Hirsch, Stefan (b. 1899 d. 1964)
Stefan Hirsch and Elsa Rogo papers, 1926-1985

Painter, Muralist, Printmaker
New York, N.Y.

Correspondence, writings, art work, photographs, printed material and financial and legal records document the artistic, teaching, and journalism careers of husband and wife Stephan Hirsch and Elsa Rogo.

Correspondence is with friends, family, and colleagues, concerning commissions, exhibitions, travel, and teaching (1929-1962). Included are correspondence with Edith Halpert of the Downtown Gallery, 1930-1933; Holger Cahill of the Federal Art Project, 1935-1937; and A. Conger Goodyear, in his capacity as Chair of the Exhibition of Contemporary Art for the New York World's Fair, 1939. Other correspondents include Josef Albers, Kenneth Callahan, Walter Gropius, Lincoln Kirstein, Robert Laurent, Alain Locke, Jean Lurcat and Ralph Mayer.

Writings consist of mss. drafts of writings and lectures on art (ca. 1930-1960), including a manuscript of Hamilton Easter Field's The Master Painter's Materials. Teaching material is from Bennington and Bard colleges. Art work includes drawings, oil and watercolor sketches, and sketchbooks.

Photographs are mainly those taken by Elsa Rogo documenting international diplomatic meetings, among them the 1945 United Nations Conference and the Chapultepe Inter-American Conference; and Mexican murals and muralists. Printed material consists of art periodicals, exhibition catalogs, and newspaper clippings.
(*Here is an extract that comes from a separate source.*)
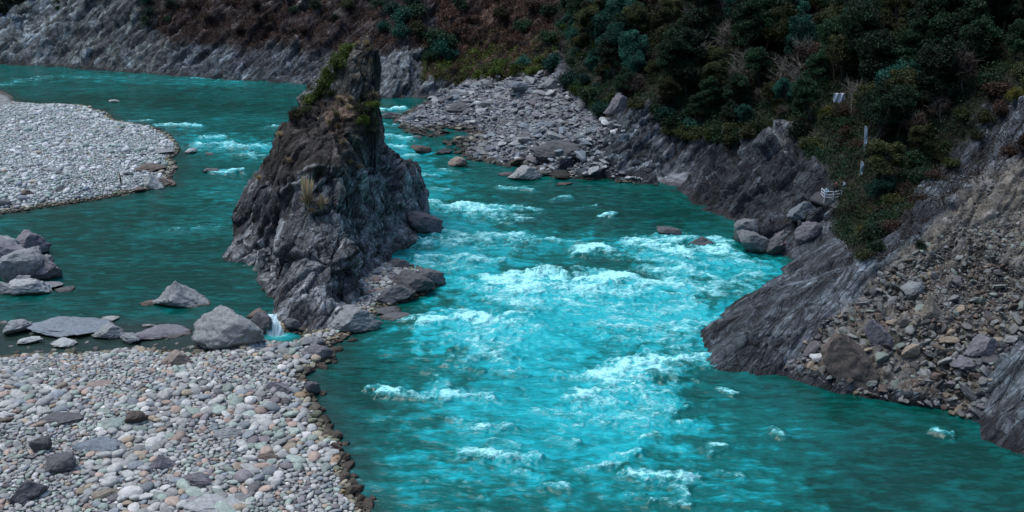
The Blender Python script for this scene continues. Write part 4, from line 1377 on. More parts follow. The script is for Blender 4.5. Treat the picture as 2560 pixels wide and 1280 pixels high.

ADDITION: Correspondence, ca. 1930-1938, includes letters from Stefan Hirsch, Mexican painter Carlos Mérida, Frances Toor (editor of "Mexican Folkways"), actor Charles Laughton, Herlinda T. de Sáenz, editor Burton C. Hoffman regarding Rogo's book "Walls and Volcanos: The Creative Impulse of the Mexican People" (1937), and others. Printed material concerns the Rogo's Painting School for Mexican Children in Taxco, Mexico; Bennington College schedules and memoranda. Photographs are of Rogo and Hirsch as well as President John F. Kennedy in San Jose. Art work includes draft writings; pencil figure studies possibly by Hirsch or Rogo, four folios, undated; three pencil figure studies by Mexican artist Rául Anguiano (b. 1915), a friend of Hirsch and Rogo; a reproduction of a lithograph by an unknown artist; and miscellany.